In the hunt for a device capable of supplying clean-burning hydrogen fuel, Stanford University scientists have invented a low-cost water splitter that produces both hydrogen and oxygen.
The low-voltage, single-catalyst water splitter based on lithium-ion battery technology can generate the two gases continuously for over 200 hours, the paper describing the device published in Nature Communications reveals. This, the scientists say, will pave way for continuous supply of clean-burning hydrogen fuel for transportation and industry.
The breakthrough of the technology is that Yi Cui, an associate professor of materials science and engineering at Stanford and of photon science at the SLAC National Accelerator Laboratory and his colleagues created one low-cost catalyst capable of driving the entire water-splitting reaction.
“Our group has pioneered the idea of using lithium-ion batteries to search for catalysts,” Cui said. “Our hope is that this technique will lead to the discovery of new catalysts for other reactions beyond water splitting.”
Clean hydrogen has long been seen as a viable and emissions-free alternative to gasoline, but commercial-grade hydrogen that can be used as fuel has always been made from natural gas. Though there have been research in the field of making hydrogen from water, the technology has always remained expensive because of the rare metals used as electrodes in water-splitting devices.
However, this all changed when in 2014, Stanford chemist Hongjie Dai developed a water splitter made of inexpensive nickel and iron that runs on an ordinary 1.5-volt battery. In the latest study, Cui and his colleagues have taken the technology one step further.
The new water splitter is unique for the fact that it uses only one catalyst – nickel-iron oxide – for both electrodes and this bifunctional catalyst is able to produce hydrogen and oxygen by splitting water continuously for more than a week with a steady input of just 1.5 volts of electricity.
“That’s an unprecedented water-splitting efficiency of 82 percent at room temperature”, Cui said.
In conventional water splitters, the hydrogen and oxygen catalysts often require different electrolytes with different pH — one acidic, one alkaline — to remain stable and active. ‘For practical water splitting, an expensive barrier is needed to separate the two electrolytes, adding to the cost of the device,’ Wang said. ‘But our single-catalyst water splitter operates efficiently in one electrolyte with a uniform pH.’
Wang and his colleagues discovered that nickel-iron oxide, which is cheap and easy to produce, is actually more stable than some commercial catalysts made of precious metals.

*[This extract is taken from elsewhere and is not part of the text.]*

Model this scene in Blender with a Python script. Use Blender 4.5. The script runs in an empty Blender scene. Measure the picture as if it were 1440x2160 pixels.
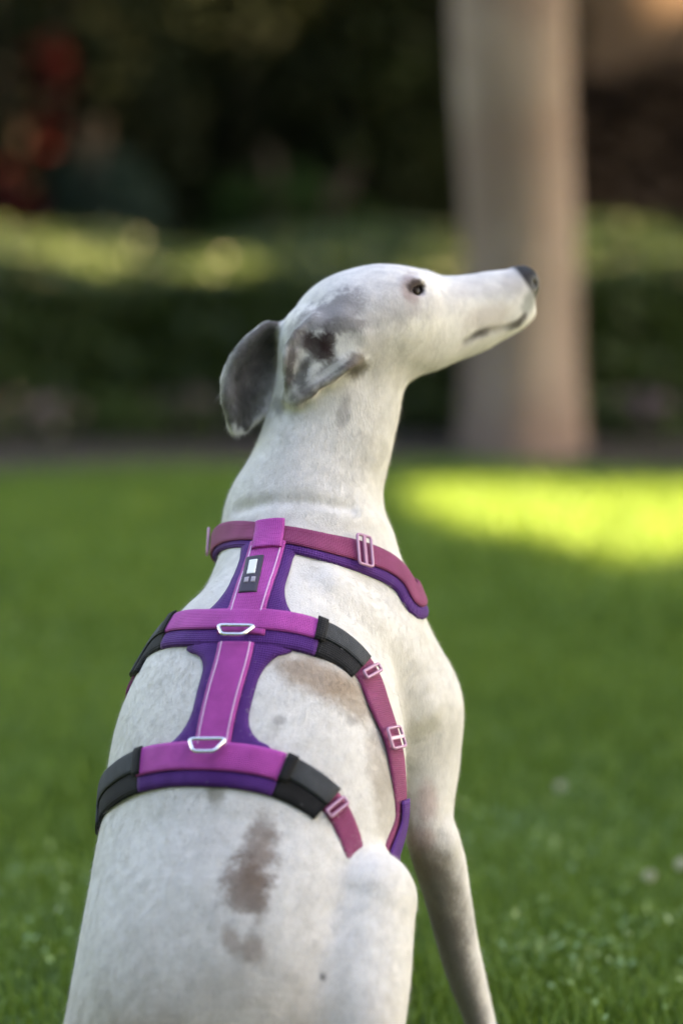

“We built a conventional water splitter with two benchmark catalysts, one platinum and one iridium,” Wang said. “At first the device only needed 1.56 volts of electricity to split water, but within 30 hours we had to increase the voltage nearly 40 percent. That’s a significant loss of efficiency.”
Marriage of batteries and catalysis
To find catalytic material suitable for both electrodes, the Stanford team borrowed a technique used in battery research called lithium-induced electrochemical tuning. The idea is to use lithium ions to chemically break the metal oxide catalyst into smaller and smaller pieces.
‘Breaking down metal oxide into tiny particles increases its surface area and exposes lots of ultra-small, interconnected grain boundaries that become active sites for the water-splitting catalytic reaction,’ Cui said. ‘This process creates tiny particles that are strongly connected, so the catalyst has very good electrical conductivity and stability.’
Wang used electrochemical tuning — putting lithium in, taking lithium out — to test the catalytic potential of several metal oxides.
‘Haotian eventually discovered that nickel-iron oxide is a world-record performing material that can catalyze both the hydrogen and the oxygen reaction,’ Cui said. ‘No other catalyst can do this with such great performance.’
Using one catalyst made of nickel and iron has significant implications in terms of cost, he added.
‘Not only are the materials cheaper, but having a single catalyst also reduces two sets of capital investment to one,’ Cui said. ‘We believe that electrochemical tuning can be used to find new catalysts for other chemical fuels beyond hydrogen. The technique has been used in battery research for many years, but it’s a new approach for catalysis. The marriage of these two fields is very powerful. ‘
Other Stanford co-authors of the study are postdoctoral scholar Hyun-Wook Lee, visiting student Zhiyi Lu, and graduate students Yong Deng, Po-Chun Hsu, Yayuan Liu and Dingchang Lin.